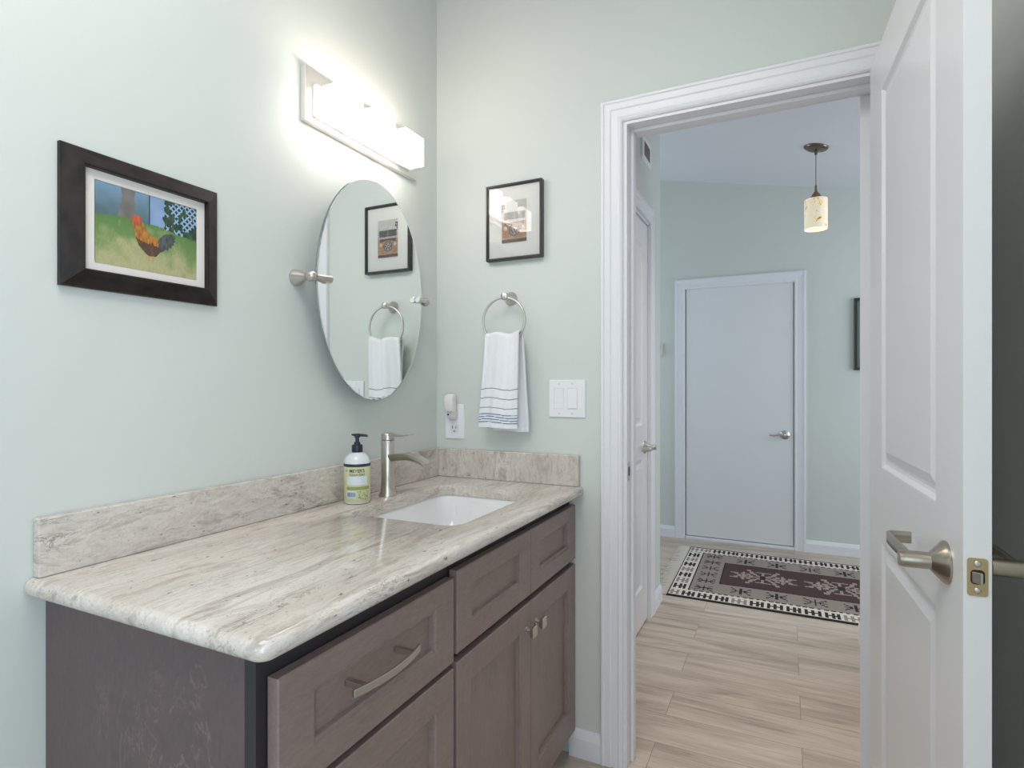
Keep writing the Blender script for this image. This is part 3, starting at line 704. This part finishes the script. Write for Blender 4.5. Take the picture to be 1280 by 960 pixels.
# ------------------------------------------------------------------ rooster picture
PY0, PY1, PZ0, PZ1 = .570, .882, 1.400, 1.657
rp = thing('rooster_picture', 'dark framed rooster photograph on the left wall', 'picture', (0, (PY0+PY1)/2, PZ0))
bm = BM(); sweep_rect(bm, (PY0, PZ0, PY1, PZ1), [(0, .0005), (0, .009), (.002, .011), (.031, .0245), (.034, .0235), (.035, .012), (.035, .0005)], lambda u, v_, h: (h, u, v_), closed_prof=True)
obj('frame', bm, M['frame'], rp)
bm = BM(); sweep_rect(bm, (PY0+.034, PZ0+.034, PY1-.034, PZ1-.032), [(0, .008), (0, .0135), (.020, .0135), (.021, .0115)], lambda u, v_, h: (h, u, v_), cap_first=True); obj('mat_board', bm, M['mat'], rp)
BODY = [(352, 418), (365, 470), (370, 540), (388, 590), (420, 640), (455, 690), (485, 716), (520, 722), (548, 722), (590, 684), (625, 670), (600, 620), (565, 590), (540, 560), (505, 545), (475, 505), (440, 440), (425, 420)]
BELLY = [(372, 545), (400, 570), (440, 590), (500, 620), (560, 640), (548, 722), (485, 716), (455, 690), (400, 620)]
TAIL = [(560, 595), (585, 560), (610, 538), (645, 526), (690, 530), (720, 548), (724, 575), (712, 580), (735, 600), (706, 605), (715, 630), (690, 625), (690, 655), (665, 648), (655, 676), (635, 660), (600, 684), (585, 640)]
SADDLE = [(500, 555), (545, 550), (572, 585), (570, 640), (530, 625)]
HEAD = [(345, 380), (352, 365), (372, 358), (400, 366), (422, 384), (424, 412), (400, 430), (378, 440), (366, 470), (352, 440), (350, 415), (342, 405)]
LEG1 = [(482, 716), (496, 716), (494, 762), (480, 775), (484, 750)]; LEG2 = [(512, 718), (530, 718), (526, 770), (518, 775)]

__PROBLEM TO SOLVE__
Omit every picture while copying the listing above exactly.

__FULL SOLUTION__
Keep writing the Blender script for this image. This is part 3, starting at line 704. This part finishes the script. Write for Blender 4.5. Take the picture to be 1280 by 960 pixels.
# ------------------------------------------------------------------ rooster picture
PY0, PY1, PZ0, PZ1 = .570, .882, 1.400, 1.657
rp = thing('rooster_picture', 'dark framed rooster photograph on the left wall', 'picture', (0, (PY0+PY1)/2, PZ0))
bm = BM(); sweep_rect(bm, (PY0, PZ0, PY1, PZ1), [(0, .0005), (0, .009), (.002, .011), (.031, .0245), (.034, .0235), (.035, .012), (.035, .0005)], lambda u, v_, h: (h, u, v_), closed_prof=True)
obj('frame', bm, M['frame'], rp)
bm = BM(); sweep_rect(bm, (PY0+.034, PZ0+.034, PY1-.034, PZ1-.032), [(0, .008), (0, .0135), (.020, .0135), (.021, .0115)], lambda u, v_, h: (h, u, v_), cap_first=True); obj('mat_board', bm, M['mat'], rp)
BODY = [(352, 418), (365, 470), (370, 540), (388, 590), (420, 640), (455, 690), (485, 716), (520, 722), (548, 722), (590, 684), (625, 670), (600, 620), (565, 590), (540, 560), (505, 545), (475, 505), (440, 440), (425, 420)]
BELLY = [(372, 545), (400, 570), (440, 590), (500, 620), (560, 640), (548, 722), (485, 716), (455, 690), (400, 620)]
TAIL = [(560, 595), (585, 560), (610, 538), (645, 526), (690, 530), (720, 548), (724, 575), (712, 580), (735, 600), (706, 605), (715, 630), (690, 625), (690, 655), (665, 648), (655, 676), (635, 660), (600, 684), (585, 640)]
SADDLE = [(500, 555), (545, 550), (572, 585), (570, 640), (530, 625)]
HEAD = [(345, 380), (352, 365), (372, 358), (400, 366), (422, 384), (424, 412), (400, 430), (378, 440), (366, 470), (352, 440), (350, 415), (342, 405)]
LEG1 = [(482, 716), (496, 716), (494, 762), (480, 775), (484, 750)]; LEG2 = [(512, 718), (530, 718), (526, 770), (518, 775)]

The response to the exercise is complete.